Ne pouvant faire pression directement sur Islamabad car ne possédant pas les bonnes cartes pour cela, Téhéran s'est tourné vers l'Arabie saoudite, puissant allié du Pakistan. Comme par hasard, l'insurrection chiite latente au Nord-Yémen  menée par le clan des al-Houthi (al-Huthiyun) [2] et soutenue secrètement par Téhéran a considérablement accru ses activités à partir de novembre 2009, deux semaines après l'attentat du 18 octobre qui était considéré par Téhéran comme l'action terroriste de trop. Afin d'être certain que Riyad comprenait bien le message, des incursions des rebelles yéménites ont même eu lieu en territoire saoudien au cours desquelles des militaires saoudiens ont été faits prisonniers pour servir d'otages.

 

Abdolmalek Righi après son arrestation en Iran
Abdolmalek Righi après son arrestation en Iran

 

Déjà confrontée au problème d'Al-Qaida sur son propre sol, la famille royale des Al Saoud ne pouvait se permettre de laisser s'étendre des désordres dus à un mouvement chiite à sa frontière sud-ouest avec le Yémen. C'est à ce moment là que, par des voies détournées, Téhéran a demandé à Riyad de faire pression sur Islamabad pour que Righi lui soit livré. En échange, l'Iran s'engageait à faire son possible pour ramener le calme au Nord-Yémen. Les services spéciaux pakistanais (ISI, Inter Services Intelligence ) se sont alors  fait un peu tirer l'oreille par leurs homologues saoudiens du Al Mukhabarat Al A'amah , mais les enjeux pécuniaires étant tels (l'Arabie saoudite est le premier partenaire financier du Pakistan), il a été décidé que Righi ferait les frais de la « raison d'Etat ».

Afin de sauver les apparences en ne livrant pas directement Righi aux Iraniens, un scénario a été monté de toutes pièces au début février 2010 lors de la visite au Pakistan du général de division Mohammad Ali Jafari, le commandant du Corps des gardiens de la Révolution iraniens. Pour une raison non connue, Righi utilisant une fausse identité afghane fournie par l'ISI, a été amené à prendre le 23 février le vol QH 454 des Kyrgystan Airways qui reliait Dubaï à Bichkek-Manas. Or l'itinéraire de ce vol passe au dessus de l'espace aérien iranien. Les forces aériennes iraniennes dûment informées par les Pakistanais de la présence à bord de Righi n'ont eu qu'à faire intercepter le Boeing 737 kyrghise par deux F-4E Phantom et à le faire se poser à Bandar Abbas en territoire iranien pour s'emparer de lui. Une fois l'arrestation effectuée, le vol a pu reprendre sans encombre. Pour couronner le tout, les autorités kyrghises qui n'étaient pas dans le coup ont été vivement sermonnées par Téhéran pour avoir accueilli un terroriste sur un de leurs vols! Pour sa part, Righi a ensuite été transféré vers un lieu de détention inconnu à bord d'un Falcon 20E dépendant de la composante aérienne des pasdaran.
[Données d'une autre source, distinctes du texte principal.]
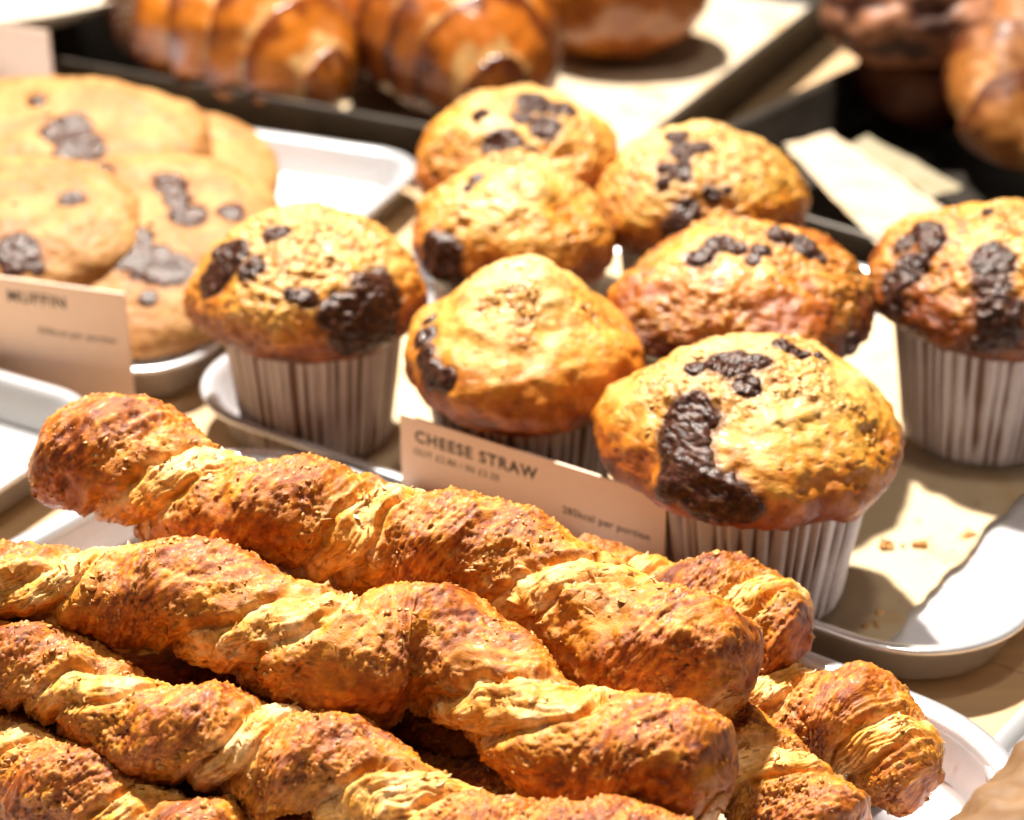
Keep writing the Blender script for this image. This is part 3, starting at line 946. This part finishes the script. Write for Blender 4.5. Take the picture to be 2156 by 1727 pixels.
# ------------------------------------------------------------------ cookies
def cookie(label, u, v, z, a, b, tilt, yaw, thick, chk, seed, na=240, nt=130):
    root_c = P(u, v, z)
    root = thing('chocolate_chunk_cookie', root_c, label, 'cookie', 'big chocolate chunk cookies heaped on the left tray')
    tt = np.linspace(0.002, 1, nt)
    th = np.linspace(0, 2 * math.pi, na, endpoint=False)
    ang = tt * math.pi
    rr = np.sin(ang) ** 0.72
    zz = np.sign(np.cos(ang)) * np.abs(np.cos(ang)) ** 0.85
    zz = np.where(zz > 0, zz * thick * 0.9, zz * thick * 0.45)
    wob = 1 + 0.10 * noise(np.stack([np.cos(th), np.sin(th), th * 0 + seed], -1))
    X = rr[:, None] * np.cos(th) * a * wob
    Y = rr[:, None] * np.sin(th) * b * wob
    Z = np.repeat(zz[:, None], na, 1)
    L = np.stack([X, Y, Z], -1)
    R3 = np.array(Matrix.Rotation(math.radians(yaw), 3, 'Z') @ Matrix.Rotation(math.radians(tilt), 3, 'X'))
    V = L @ R3.T + root_c
    Nn = grid_normals(V)
    if (Nn * (V - root_c)).sum() < 0:
        Nn = -Nn
    big = fbm(V, 0.35, 3, off=seed * 3)
    g = fbm(V, 3.0, 3, off=seed)
    V = V + Nn * (0.20 * big + 0.05 * g)[..., None]
    Nsm = Nn
    Nn = grid_normals(V)
    if (Nn * (V - root_c)).sum() < 0:
        Nn = -Nn
    col = lerp((0.46, 0.25, 0.085), (0.66, 0.42, 0.18), sstep(-0.5, 0.5, fbm(V, 0.7, 3, off=seed + 5) + 0.3 * g))
    col = col + (np.array((0.46, 0.19, 0.04)) - col) * (sstep(0.45, -0.35, Z / thick) * 0.7)[..., None]
    m = chunks(V, Nn, [[(u_, v_, r_ * 1.7) for u_, v_, r_ in g_] for g_ in chk], root, 0.10, seed, Nsm)
    col = col + (np.array((0.30, 0.13, 0.05)) - col) * (0.6 * sstep(-0.35, 0.0, m))[..., None]
    mesh_np('cookie_dough', V, grid_faces(nt, na), M['cookie'], root, col)
    return root

cookie('rear cookie sloping down beside the empty corner of its tray', 340, 400, 2.9, 5.0, 5.8, 12, 10, 1.5,
       [[(265, 296, 12)], [(355, 315, 10)]], 21)
cookie('cookie with shaded underside at the back left of the heap', 115, 305, 4.3, 6.9, 4.4, 14, -8, 1.7,
       [[(140, 275, 22), (165, 308, 24)], [(75, 212, 10)]], 22)
cookie('big domed cookie at the front right of the heap, chunks scattered over it', 325, 535, 3.6, 5.2, 5.8, 17, 5, 1.6,
       [[(115, 382, 14)], [(205, 365, 16)], [(240, 440, 16)], [(357, 385, 18), (372, 420, 14), (395, 455, 18)], [(485, 445, 14)],
        [(278, 500, 20), (272, 540, 18), (320, 552, 24), (365, 568, 22)], [(310, 625, 9)]], 23)
cookie('cookie at the left edge overlapping the front one, glossy chunk near the edge', 45, 485, 4.7, 4.8, 4.1, 16, -5, 1.4,
       [[(35, 530, 22)], [(75, 567, 9)], [(150, 420, 12)]], 24)

# ------------------------------------------------------------------ croissants, roll and dark pastries
def croissant(label, pts, seed, wraps=7, lean=0.5, na=150, nr=260, cols=None, name='croissant', cat='croissant', group='croissants in the dark pan', step=0.22, mat=None):
    """pts: (x, y, z, r) along its axis"""
    data = spline(np.array(pts, float), np.linspace(0, len(pts) - 1, 600))
    seg = np.r_[0, np.cumsum(np.linalg.norm(np.diff(data[:, :3], axis=0), axis=1))]
    s = np.linspace(0, seg[-1], nr)
    row = np.column_stack([np.interp(s, seg, data[:, i]) for i in range(4)])
    cen, R = row[:, :3], row[:, 3]
    T = np.gradient(cen, axis=0)
    T /= np.linalg.norm(T, axis=1)[:, None]
    up = np.array([0, 0, 1.0])
    n1 = np.cross(T, up)
    n1 /= np.linalg.norm(n1, axis=1)[:, None]
    n2 = np.cross(n1, T)
    phi = np.linspace(0, 2 * math.pi, na, endpoint=False)
    x = s / seg[-1]
    PHI, XX = np.meshgrid(phi, x)
    SS = np.repeat(s[:, None], na, 1)
    cenm = 0.5
    f = np.abs(XX - cenm) * 2 * wraps / 2 + lean * 0.35 * np.sin(PHI) + 0.18 * noise(np.stack([np.cos(PHI), np.sin(PHI), XX * 3 + seed], -1))
    saw = f % 1.0
    stepv = (1 - saw) ** 0.6                 # thick leading edge falling to the next wrap
    endc = np.sqrt(np.clip(1 - np.abs(XX * 2 - 1) ** 8, 0.0, 1))
    base = cen[:, None] + R[:, None, None] * (np.cos(phi)[None, :, None] * n1[:, None] + np.sin(phi)[None, :, None] * n2[:, None])
    Rr = R[:, None] * endc * (1 - step + step * 2 * stepv) + 0.10 * fbm(base, 0.8, 2, off=seed) * endc
    flat = np.where(np.sin(phi) < 0, 0.72, 1.0)[None, :, None]
    V = cen[:, None] + Rr[..., None] * (np.cos(phi)[None, :, None] * n1[:, None] + flat * np.sin(phi)[None, :, None] * n2[:, None])
    cols = cols or [(0.26, 0.065, 0.010), (0.78, 0.31, 0.035), (1.0, 0.82, 0.48)]
    t = saw + 0.25 * fbm(base, 1.0, 3, off=seed)
    col = lerp(cols[1], cols[2], sstep(0.60, 0.82, t))
    col = col + (np.array(cols[0]) - col) * (sstep(0.36, 0.08, t) * 0.95)[..., None]
    col = col + (np.array(cols[0]) - col) * (sstep(0.1, 0.6, fbm(base, 0.35, 2, off=seed + 8)) * 0.5)[..., None]
    mid = cen[nr // 2]
    root = thing(name, (mid[0], mid[1], mid[2] - R.max() * .7), label, cat, group)
    mesh_np('wrapped_dough', V, grid_faces(nr, na), mat or M['croissant'], root, col)
    return root

croissant('croissant at the left of the dark pan, its tapered tip toward the muffins',
          [(-19.0, 110.5, 3.0, 1.6), (-16.8, 106.5, 4.2, 3.6), (-14.0, 102.4, 4.4, 4.3), (-10.9, 99.0, 3.6, 3.4), (-8.6, 95.9, 2.4, 1.7)], 31, wraps=8, lean=1.6)
croissant('darker glazed croissant behind the rearmost muffin',
          [(-8.0, 112.5, 3.0, 1.8), (-5.9, 107.8, 4.2, 3.8), (-3.6, 103.0, 4.4, 4.4), (-1.6, 98.0, 3.6, 3.6), (-0.6, 94.0, 2.4, 2.0)], 32, wraps=8, lean=1.6,
          cols=[(0.15, 0.035, 0.010), (0.66, 0.24, 0.03), (1.0, 0.78, 0.42)])
croissant('croissant mostly hidden behind the other two',
          [(-14.5, 116.0, 2.6, 1.5), (-10.5, 114.0, 3.6, 3.2), (-6.0, 113.6, 3.6, 3.4), (-2.0, 115.5, 2.8, 1.8)], 33, wraps=8)

def blob_thing(name, label, cat, c, ax, seed, cols, mat, na=130, nt=80, amp=0.25, sx=0.35, part='crust', swirl=0.0, pw=0.8):
    root = thing(name, (c[0], c[1], c[2] - ax[2] * 0.7), label, cat)
    tt = np.linspace(0.004, 0.996, nt) * math.pi
    th = np.linspace(0, 2 * math.pi, na, endpoint=False)
    r = np.sin(tt) ** pw
    z = np.cos(tt)
    V = np.stack([c[0] + r[:, None] * np.cos(th) * ax[0], c[1] + r[:, None] * np.sin(th) * ax[1], c[2] + np.repeat(z[:, None], na, 1) * ax[2]], -1)
    Nn = grid_normals(V)
    if (Nn * (V - np.array(c))).sum() < 0:
        Nn = -Nn
    n = fbm(V, sx, 3, off=seed)
    sw = 0
    if swirl:
        k = (r[:, None] * swirl + th[None] / (2 * math.pi) + 0.25 * n) % 1
        sw = np.abs(k - 0.5) * 2
        V = V + Nn * (0.55 * (sw - 0.5) * sstep(-0.5, 0.0, z)[:, None])[..., None]
    V = V + Nn * (amp * n)[..., None]
    tone = sstep(-0.5, 0.5, n + 0.4 * fbm(V, 1.2, 3, off=seed + 2) + (0.8 * (sw - 0.5) if swirl else 0))
    col = lerp(cols[0], cols[1], tone)
    mesh_np(part, V, grid_faces(nt, na), mat, root, col)
    return root

blob_thing('bread_roll', 'round orange-brown roll on cream paper at the top of the dark pan', 'bread roll', (5.5, 110.3, 4.2), (5.1, 5.0, 4.0), 41,
           [(0.40, 0.13, 0.018), (0.62, 0.26, 0.04)], M['croissant'])
c1 = P(1945, 90, 5.0)
blob_thing('swirled_bun', 'dark chocolate swirled bun at top right of the dark pan', 'swirled bun', (c1[0], c1[1] + 1.5, 6.4), (5.0, 4.6, 2.6), 42,
           [(0.08, 0.024, 0.010), (0.75, 0.42, 0.26)], M['bun'], swirl=3.0)
blob_thing('bun', 'brown rounded bun in shade under the swirled one', 'bun', (c1[0] + 0.6, c1[1] + 1.2, 3.0), (3.4, 3.6, 2.6), 43,
           [(0.08, 0.02, 0.006), (0.18, 0.055, 0.014)], M['bun'])
croissant('orange-brown knotted pastry cut off by the right edge', [(23.4, 87.6, 2.4, 1.2), (22.2, 91.0, 3.8, 2.2), (24.4, 95.5, 5.0, 3.0), (28.5, 98.0, 4.6, 3.0), (31.5, 96.5, 3, 1.5)], 44, wraps=6,
          cols=[(0.20, 0.055, 0.010), (0.60, 0.27, 0.05), (0.95, 0.58, 0.22)], name='knotted_pastry', cat='pastry', group=None, mat=M['bun'])

# plate at top left
def plate(label, c, r, z):
    root = thing('plate', (c[0], c[1], z), label, 'plate')
    th = np.linspace(0, 2 * math.pi, 96, endpoint=False)
    prof = [(0.01, 0.25), (r * 0.6, 0.25), (r * 0.75, 0.5), (r * 0.98, 1.5), (r, 1.6), (r * 1.0, 1.45), (r * 0.78, 0.2), (r * 0.6, 0.0), (0.01, 0.0)]
    prof = spline(np.array(prof), np.linspace(0, len(prof) - 1, 50))
    V = np.stack([c[0] + prof[:, 0][:, None] * np.cos(th), c[1] + prof[:, 0][:, None] * np.sin(th), np.repeat((z + prof[:, 1])[:, None], 96, 1)], -1)
    mesh_np('dish', V, grid_faces(len(prof), 96), M['plate'], root)
    return root
pc = P(60, -40, 5.0)
plate('cream plate with sloping rim in the top left corner', (pc[0] - 2.5, pc[1] + 2.0), 9.5, 3.6)
box('riser', (pc[0] - 2.5, pc[1] + 2.0, 0.0), (9, 9, 3.55), 10, M['pan'], None, bev=0.2)
tag(bpy.data.objects['riser'], 'dark block that carries the cream plate at top left', 'riser')

# ------------------------------------------------------------------ paper bag at lower right
def bag():
    a, b = P(1965, 1745, 6.5), P(2190, 1560, 5.8)
    d = (b - a) / np.linalg.norm(b - a)
    side = np.array([d[1], -d[0], 0])
    side /= np.linalg.norm(side)
    n, m = 90, 70
    t = np.linspace(-0.6, 2.2, n)
    q = np.linspace(0, 1, m)
    G = np.zeros((n, m, 3))
    ang = q * 2 * math.pi
    for i, tv in enumerate(t):
        c = a + (b - a) * tv + side * 2.7 - np.array([0, 0, 1.6])
        G[i] = c + np.outer(np.cos(ang) * 3.4, -side) + np.outer(np.sin(ang) * 2.6, [0, 0, 1])
    cr = ridged(G, 0.45, 3, off=3)
    Nn = grid_normals(G)
    G = G + Nn * (0.6 * (cr - 0.6) + 0.2 * fbm(G, 0.9, 2))[..., None]
    col = lerp((0.22, 0.115, 0.05), (0.30, 0.17, 0.08), sstep(-.3, .3, fbm(G, 0.6, 2, off=8)))  # kraft brown lowered, half shade put into the colour
    root = thing('paper_bag', a, 'crumpled brown kraft paper bag in the lower right corner', 'paper bag')
    mesh_np('bag_paper', G, grid_faces(n, m), M['kraft'], root, col)
bag()

# ------------------------------------------------------------------ loose crumbs
def loose(seed, spots, label, name='loose_crumbs'):
    rs = np.random.RandomState(seed)
    pos, rad, cc = [], [], []
    for u, v, z, n, spread, big in spots:
        p = P(u, v, z)
        for _ in range(n):
            pos.append(p + np.array([rs.normal() * spread, rs.normal() * spread, 0.02]))
            rad.append(rs.uniform(0.04, 0.10) * big)
            cc.append(lerp((0.50, 0.24, 0.05), (0.82, 0.60, 0.30), np.array(rs.rand())))
    n = len(pos)
    o = crumbs(name, np.array(pos), np.tile([0, 0, 1.0], (n, 1)), np.array(rad), np.array(cc), M['crumb'], None, rs)
    tag(o, label, 'crumbs')
loose(5, [(1890, 1145, 0.25, 6, 0.30, 2.0), (2040, 1130, 0.25, 6, 0.22, 2.1), (1850, 1310, 0.25, 4, 0.35, 1.8), (1980, 1060, 0.25, 24, 2.2, 0.7), (1990, 1180, .25, 30, 1.8, .6)],
      'scattered golden crumbs on the paper right of the front muffin')
for o in bpy.data.objects:
    if '_o' in o:
        del o['_o']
Juste après cette arrestation rocambolesque [3], tous les « prisonniers » saoudiens détenus au Yémen par le clan al-Houthi ont été libérés et l'agitation régnant dans la région a soudain baissé en intensité... Téhéran a ainsi honoré sa part de l'accord.

Bien sûr, cette version de l'affaire ne pourra jamais être confirmée par Righi qui a déjà commencé à « avouer » ses crimes (ils sont bien réels, et pour certains, d'une cruauté sans nom) et ses liens avec les services américains et britanniques (ce qui est faux). De toute façon, il sait que, selon la loi en vigueur en Iran, il va finir au bout d'une corde. Ce qui compte désormais pour lui est que la période de rémission qui le sépare de son exécution inéluctable soit la moins « inconfortable » possible. En plus, les Iraniens détiennent déjà son jeune frère qui a été condamné à mort. Il peut aussi représenter un moyen de pression sur lui. Quant au Jundallah, un nouveau chef a pris sa tête. Il s'agit de Muhammad Dahir qui, jusqu'à présent était un parfait inconnu.


  • [1] Voir Note d'Actualité n°196 du 1er décembre-2009.
  • [2] Le clan chiite zaïdite des al-Houthis, aussi appelé les Al-Shabab al-Muminin (les jeunes croyants), est entré en rébellion en 2004. Il regrouperait plusieurs milliers de combattants commandés par Abdul-Malik al-Houthi ; son père Yahia Badreddin al-Houthi en est le leader spirituel. Ce mouvement est actif au nord-ouest du pays autour de la ville de Sa'dah. Il s'appuie sur les services secrets iraniens qui lui fournissent une aide logistique importante
  • [3] Il est possible que Righi ait été livré à l'Iran avant l'interception du Boeing kyrghize qui n'aurait alors servi que de scénario à présenter à la presse. Un élément va dans ce sens puisque Bichkek affirme qu'aucun passager ne manquait à l'appel à l'arrivée.